▶ [What is asked] Reproduce, please, only the lines from the first line below to the line containing "S.camera = cam", inclusive.

▶ [Source data]
_____

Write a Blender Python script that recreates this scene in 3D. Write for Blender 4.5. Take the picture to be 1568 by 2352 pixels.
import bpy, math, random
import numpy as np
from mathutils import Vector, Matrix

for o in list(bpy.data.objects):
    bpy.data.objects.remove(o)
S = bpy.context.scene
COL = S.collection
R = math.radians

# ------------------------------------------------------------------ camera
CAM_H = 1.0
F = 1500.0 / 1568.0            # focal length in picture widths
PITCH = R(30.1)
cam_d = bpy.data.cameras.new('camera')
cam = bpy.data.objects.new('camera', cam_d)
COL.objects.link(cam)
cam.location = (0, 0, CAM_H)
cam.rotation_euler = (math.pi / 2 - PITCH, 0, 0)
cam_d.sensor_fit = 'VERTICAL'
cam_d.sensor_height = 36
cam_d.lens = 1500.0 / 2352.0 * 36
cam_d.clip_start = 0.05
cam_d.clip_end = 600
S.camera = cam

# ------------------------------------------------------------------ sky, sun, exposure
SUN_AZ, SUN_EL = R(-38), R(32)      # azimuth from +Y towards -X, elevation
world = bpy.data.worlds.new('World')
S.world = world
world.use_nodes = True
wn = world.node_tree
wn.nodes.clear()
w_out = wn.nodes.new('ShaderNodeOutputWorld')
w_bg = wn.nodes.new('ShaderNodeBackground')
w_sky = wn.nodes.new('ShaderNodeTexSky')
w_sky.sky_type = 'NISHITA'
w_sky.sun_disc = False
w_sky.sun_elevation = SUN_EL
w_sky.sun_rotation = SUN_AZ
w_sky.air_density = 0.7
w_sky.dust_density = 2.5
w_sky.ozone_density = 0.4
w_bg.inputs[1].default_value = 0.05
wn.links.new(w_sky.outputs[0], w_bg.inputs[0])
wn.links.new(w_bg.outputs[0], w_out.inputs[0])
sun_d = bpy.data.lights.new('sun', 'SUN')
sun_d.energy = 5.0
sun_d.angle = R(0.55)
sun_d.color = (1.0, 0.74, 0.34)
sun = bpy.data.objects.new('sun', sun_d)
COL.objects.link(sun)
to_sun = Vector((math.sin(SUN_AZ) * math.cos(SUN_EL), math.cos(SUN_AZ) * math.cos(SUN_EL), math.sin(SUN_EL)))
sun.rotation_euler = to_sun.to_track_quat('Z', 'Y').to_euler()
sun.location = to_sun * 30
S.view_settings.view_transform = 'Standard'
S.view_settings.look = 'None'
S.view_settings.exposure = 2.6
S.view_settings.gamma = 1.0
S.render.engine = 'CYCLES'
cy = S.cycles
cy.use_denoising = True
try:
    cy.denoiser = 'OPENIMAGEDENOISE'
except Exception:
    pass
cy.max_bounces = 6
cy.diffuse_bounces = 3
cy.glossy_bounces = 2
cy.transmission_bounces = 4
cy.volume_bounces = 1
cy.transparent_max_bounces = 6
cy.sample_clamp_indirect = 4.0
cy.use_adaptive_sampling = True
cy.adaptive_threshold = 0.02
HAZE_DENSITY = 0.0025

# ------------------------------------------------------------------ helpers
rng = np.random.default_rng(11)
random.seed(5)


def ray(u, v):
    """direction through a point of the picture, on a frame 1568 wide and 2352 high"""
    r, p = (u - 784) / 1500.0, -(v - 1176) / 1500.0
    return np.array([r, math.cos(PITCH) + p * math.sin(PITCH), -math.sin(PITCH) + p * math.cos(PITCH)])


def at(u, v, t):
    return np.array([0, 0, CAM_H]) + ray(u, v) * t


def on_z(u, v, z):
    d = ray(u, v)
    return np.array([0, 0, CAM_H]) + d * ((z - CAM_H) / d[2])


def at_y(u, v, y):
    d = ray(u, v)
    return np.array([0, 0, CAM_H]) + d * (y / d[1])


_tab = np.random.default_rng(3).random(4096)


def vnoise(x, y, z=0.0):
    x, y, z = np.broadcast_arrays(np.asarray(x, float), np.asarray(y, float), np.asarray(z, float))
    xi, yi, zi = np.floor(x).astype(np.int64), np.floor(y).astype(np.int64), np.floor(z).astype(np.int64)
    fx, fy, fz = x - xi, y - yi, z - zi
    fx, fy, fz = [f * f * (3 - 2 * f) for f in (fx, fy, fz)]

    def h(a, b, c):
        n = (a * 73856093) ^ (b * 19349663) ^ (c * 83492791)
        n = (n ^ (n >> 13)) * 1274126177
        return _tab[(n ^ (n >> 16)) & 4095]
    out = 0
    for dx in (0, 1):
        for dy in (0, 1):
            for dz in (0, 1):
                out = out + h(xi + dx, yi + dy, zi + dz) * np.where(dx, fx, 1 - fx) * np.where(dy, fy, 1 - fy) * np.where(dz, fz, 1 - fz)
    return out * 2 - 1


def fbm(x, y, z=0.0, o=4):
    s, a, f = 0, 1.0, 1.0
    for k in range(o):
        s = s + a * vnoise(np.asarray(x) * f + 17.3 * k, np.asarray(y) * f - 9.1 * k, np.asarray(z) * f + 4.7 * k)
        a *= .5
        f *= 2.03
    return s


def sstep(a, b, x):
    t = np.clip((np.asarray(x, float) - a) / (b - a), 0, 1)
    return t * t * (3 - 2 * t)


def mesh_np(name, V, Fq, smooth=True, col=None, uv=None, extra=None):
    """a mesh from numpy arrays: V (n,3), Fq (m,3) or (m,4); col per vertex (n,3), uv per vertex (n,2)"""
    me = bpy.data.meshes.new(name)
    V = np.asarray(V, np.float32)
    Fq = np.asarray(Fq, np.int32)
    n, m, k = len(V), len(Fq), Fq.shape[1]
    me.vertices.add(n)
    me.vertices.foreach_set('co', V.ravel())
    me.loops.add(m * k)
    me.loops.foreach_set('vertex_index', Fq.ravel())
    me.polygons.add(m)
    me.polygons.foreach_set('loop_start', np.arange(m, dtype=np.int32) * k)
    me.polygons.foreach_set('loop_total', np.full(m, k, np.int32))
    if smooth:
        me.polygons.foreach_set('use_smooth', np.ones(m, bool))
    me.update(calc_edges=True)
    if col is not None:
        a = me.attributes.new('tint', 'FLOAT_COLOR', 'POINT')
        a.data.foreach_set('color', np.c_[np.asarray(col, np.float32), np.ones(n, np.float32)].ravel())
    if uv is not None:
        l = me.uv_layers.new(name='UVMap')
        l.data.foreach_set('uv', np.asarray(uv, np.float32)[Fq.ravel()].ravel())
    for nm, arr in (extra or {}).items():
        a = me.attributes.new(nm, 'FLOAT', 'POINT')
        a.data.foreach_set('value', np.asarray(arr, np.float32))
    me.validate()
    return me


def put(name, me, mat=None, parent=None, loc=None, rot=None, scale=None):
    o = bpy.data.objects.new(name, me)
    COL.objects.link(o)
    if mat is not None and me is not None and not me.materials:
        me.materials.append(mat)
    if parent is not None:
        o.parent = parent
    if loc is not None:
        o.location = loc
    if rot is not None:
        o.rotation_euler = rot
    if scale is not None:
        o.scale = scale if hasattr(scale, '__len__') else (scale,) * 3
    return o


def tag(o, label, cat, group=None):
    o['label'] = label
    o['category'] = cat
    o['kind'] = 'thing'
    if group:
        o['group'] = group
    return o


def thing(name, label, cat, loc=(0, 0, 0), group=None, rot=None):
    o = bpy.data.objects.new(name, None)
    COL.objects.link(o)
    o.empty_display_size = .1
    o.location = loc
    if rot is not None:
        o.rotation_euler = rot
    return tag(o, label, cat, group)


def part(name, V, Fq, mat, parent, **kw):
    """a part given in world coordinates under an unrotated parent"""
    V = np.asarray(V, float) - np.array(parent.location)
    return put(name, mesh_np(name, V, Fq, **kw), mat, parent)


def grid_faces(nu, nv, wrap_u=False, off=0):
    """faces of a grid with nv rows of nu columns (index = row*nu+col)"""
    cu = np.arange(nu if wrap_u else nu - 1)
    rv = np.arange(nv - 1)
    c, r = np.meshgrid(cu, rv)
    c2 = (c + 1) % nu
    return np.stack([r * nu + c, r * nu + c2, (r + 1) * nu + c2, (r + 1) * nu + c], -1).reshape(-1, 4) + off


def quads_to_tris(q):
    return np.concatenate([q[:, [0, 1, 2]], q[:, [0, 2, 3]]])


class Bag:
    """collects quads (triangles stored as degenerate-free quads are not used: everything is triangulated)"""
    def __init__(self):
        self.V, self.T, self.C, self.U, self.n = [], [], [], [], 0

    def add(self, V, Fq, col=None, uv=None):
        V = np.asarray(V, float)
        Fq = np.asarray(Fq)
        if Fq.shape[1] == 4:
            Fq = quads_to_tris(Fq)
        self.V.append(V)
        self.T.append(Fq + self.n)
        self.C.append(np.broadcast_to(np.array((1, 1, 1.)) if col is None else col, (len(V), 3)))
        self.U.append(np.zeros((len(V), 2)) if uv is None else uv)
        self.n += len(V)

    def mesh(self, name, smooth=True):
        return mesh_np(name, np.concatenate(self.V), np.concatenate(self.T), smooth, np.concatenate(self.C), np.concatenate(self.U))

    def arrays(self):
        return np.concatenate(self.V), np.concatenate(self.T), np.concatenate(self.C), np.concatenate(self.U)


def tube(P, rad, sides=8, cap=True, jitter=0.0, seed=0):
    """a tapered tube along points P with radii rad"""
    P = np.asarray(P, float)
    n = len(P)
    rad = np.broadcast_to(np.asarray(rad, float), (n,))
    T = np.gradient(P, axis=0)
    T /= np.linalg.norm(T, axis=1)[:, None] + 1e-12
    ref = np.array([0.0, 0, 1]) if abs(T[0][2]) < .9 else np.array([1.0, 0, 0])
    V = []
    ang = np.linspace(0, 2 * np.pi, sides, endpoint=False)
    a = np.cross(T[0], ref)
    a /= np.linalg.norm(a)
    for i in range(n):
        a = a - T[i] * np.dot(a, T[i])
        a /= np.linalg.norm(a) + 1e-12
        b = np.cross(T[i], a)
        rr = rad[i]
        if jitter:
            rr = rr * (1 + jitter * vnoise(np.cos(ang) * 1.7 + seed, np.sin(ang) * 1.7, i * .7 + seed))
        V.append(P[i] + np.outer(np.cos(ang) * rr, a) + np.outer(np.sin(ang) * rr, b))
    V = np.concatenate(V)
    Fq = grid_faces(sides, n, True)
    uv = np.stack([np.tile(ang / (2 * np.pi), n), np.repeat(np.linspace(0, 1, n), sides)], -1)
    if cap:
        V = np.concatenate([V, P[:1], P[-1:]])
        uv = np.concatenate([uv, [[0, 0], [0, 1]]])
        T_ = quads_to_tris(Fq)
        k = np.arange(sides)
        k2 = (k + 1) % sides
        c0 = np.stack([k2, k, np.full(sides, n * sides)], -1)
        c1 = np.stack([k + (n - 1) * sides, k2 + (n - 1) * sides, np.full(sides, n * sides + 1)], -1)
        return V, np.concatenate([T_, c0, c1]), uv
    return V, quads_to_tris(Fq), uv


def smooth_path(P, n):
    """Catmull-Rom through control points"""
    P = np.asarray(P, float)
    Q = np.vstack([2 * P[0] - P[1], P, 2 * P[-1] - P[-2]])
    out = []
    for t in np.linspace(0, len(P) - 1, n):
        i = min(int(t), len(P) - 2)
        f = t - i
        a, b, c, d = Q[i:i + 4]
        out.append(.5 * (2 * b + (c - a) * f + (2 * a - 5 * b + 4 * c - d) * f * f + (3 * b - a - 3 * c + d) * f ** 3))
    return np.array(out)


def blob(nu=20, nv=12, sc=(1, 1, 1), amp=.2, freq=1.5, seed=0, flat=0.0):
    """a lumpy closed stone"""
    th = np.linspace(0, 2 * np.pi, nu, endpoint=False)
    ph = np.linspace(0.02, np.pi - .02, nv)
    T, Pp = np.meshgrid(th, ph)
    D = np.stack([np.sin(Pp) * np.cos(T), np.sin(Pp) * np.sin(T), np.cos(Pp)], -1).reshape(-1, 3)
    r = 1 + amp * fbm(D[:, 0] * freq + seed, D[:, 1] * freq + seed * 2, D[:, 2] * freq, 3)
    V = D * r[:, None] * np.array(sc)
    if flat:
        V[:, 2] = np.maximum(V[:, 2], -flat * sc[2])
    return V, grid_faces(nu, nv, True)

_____

▶ [Result]
Write a Blender Python script that recreates this scene in 3D. Write for Blender 4.5. Take the picture to be 1568 by 2352 pixels.
import bpy, math, random
import numpy as np
from mathutils import Vector, Matrix

for o in list(bpy.data.objects):
    bpy.data.objects.remove(o)
S = bpy.context.scene
COL = S.collection
R = math.radians

# ------------------------------------------------------------------ camera
CAM_H = 1.0
F = 1500.0 / 1568.0            # focal length in picture widths
PITCH = R(30.1)
cam_d = bpy.data.cameras.new('camera')
cam = bpy.data.objects.new('camera', cam_d)
COL.objects.link(cam)
cam.location = (0, 0, CAM_H)
cam.rotation_euler = (math.pi / 2 - PITCH, 0, 0)
cam_d.sensor_fit = 'VERTICAL'
cam_d.sensor_height = 36
cam_d.lens = 1500.0 / 2352.0 * 36
cam_d.clip_start = 0.05
cam_d.clip_end = 600
S.camera = cam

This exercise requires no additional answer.